A fair and balanced (well, not really) look at the static vs. dynamic typing schism.

I used to be a strong believer in static typing back when I was doing C++ programming. (That was actually something I did for a really long time — I was, in fact, somewhat religiously convinced there was a multitude of conceptual advantages C++ had over Smalltalk. Blame it on my youth.) Nowadays, the only advantage of static typing I still concede is the better support for IDEs and code completion, which you arguably would not need if you didn’t start with a verbose, unmanageable and ungrowable language in the first place.

On March 15, 2006 8:10 PM, Al Lang said:

“… which you arguably would not need if you didn’t start with a verbose, unmanageable and ungrowable language in the first place”

I find good IDE support and code completion utterly invaluable when working on a large codebase with which I’m not familiar. I’m not sure I’m ready to trade that off for a sexier programming language.

On March 15, 2006 11:01 PM, Stefan Tilkov said:

When I’m programming Java, I find I’m addicted to an IDE, and I don’t really care whether it’s IDEA or Eclipse - I just need something to help me navigate through the gazillions of classes that form the code base. I still believe that even though there may be many, many classes to navigate through, a more expressive language would be able to transport the same business logic in much fewer lines of code - which would reduce the need dramatically. Still, I don’t have any convincing numbers that tell me whether this is really true; it’s just a gut feeling based on playing around with more dynamic languages (specifically Ruby) recently.

On March 23, 2006 3:38 PM, Oliver Weise said:

Since I don’t know many dynamic languages well, I’m curious what you mean how a “more expressive language” can help us getting rid of complex APIs, which are the main cause why we need IDEs.

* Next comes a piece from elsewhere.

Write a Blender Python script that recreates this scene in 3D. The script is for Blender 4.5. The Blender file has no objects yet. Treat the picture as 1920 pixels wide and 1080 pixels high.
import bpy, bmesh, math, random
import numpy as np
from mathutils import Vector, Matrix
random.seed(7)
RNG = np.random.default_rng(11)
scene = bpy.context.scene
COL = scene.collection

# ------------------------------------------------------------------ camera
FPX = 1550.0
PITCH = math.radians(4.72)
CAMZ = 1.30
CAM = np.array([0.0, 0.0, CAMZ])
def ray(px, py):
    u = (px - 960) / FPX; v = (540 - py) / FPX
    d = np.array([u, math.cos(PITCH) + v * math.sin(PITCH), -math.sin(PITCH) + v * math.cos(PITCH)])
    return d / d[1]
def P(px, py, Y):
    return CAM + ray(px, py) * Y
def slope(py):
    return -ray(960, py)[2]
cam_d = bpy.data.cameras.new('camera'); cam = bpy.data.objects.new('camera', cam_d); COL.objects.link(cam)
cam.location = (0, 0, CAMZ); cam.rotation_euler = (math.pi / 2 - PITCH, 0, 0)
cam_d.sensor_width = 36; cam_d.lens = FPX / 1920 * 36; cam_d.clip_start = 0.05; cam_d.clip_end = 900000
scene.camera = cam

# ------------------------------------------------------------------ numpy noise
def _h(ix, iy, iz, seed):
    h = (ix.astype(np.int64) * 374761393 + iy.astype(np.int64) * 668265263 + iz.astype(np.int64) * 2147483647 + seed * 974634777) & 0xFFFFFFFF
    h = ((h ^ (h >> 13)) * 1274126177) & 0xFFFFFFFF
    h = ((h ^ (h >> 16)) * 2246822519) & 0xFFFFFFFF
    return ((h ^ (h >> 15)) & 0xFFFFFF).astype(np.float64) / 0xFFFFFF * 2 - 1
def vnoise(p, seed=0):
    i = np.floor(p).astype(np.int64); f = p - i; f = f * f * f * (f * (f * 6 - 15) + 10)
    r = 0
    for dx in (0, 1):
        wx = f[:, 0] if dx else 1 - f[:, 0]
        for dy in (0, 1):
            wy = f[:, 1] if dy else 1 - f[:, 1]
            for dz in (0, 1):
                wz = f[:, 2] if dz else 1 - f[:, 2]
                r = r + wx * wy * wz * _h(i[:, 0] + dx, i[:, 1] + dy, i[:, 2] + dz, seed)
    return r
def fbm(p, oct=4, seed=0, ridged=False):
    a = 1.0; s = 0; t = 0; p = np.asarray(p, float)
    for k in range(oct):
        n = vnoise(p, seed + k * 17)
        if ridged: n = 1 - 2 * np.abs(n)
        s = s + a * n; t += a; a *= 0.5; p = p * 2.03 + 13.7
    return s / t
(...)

Can you give a hint how ruby as a language might make work easier without the need for something like automatic method lookup (I would assume it has something to do with building “domain specific languages”) ?

I used to think that API complexity in Java is not so much a problem of the language itself but that

a) there are just so many different and complicated things you can do in java and

b) some API vendors very heavily tend to make APIs very abstract and complex to hit nearly 100% of all possible usage scenarios (which results in the fact that API usage will be significantly harder for the first 90%)

So any language would suffer this fate, that either is used for many tasks and/or is dominated by people with a certain abstraction fetish. Well, I would love to see that I’m wrong here. So maybe I should give Ruby a shot myself.

On March 23, 2006 11:35 PM, Stefan Tilkov said:

You assume correctly, the DSL approach is what I believe makes Ruby different from, say Python. If you take a closer look at Ruby on Rails (which you should), you can see a lot of examples.

In contrast, Java, J2EE and specifically EJB require so much ultimately meaningless syntax decorations that they’re a pain to use without appropriate supporting technology (generators and IDEs).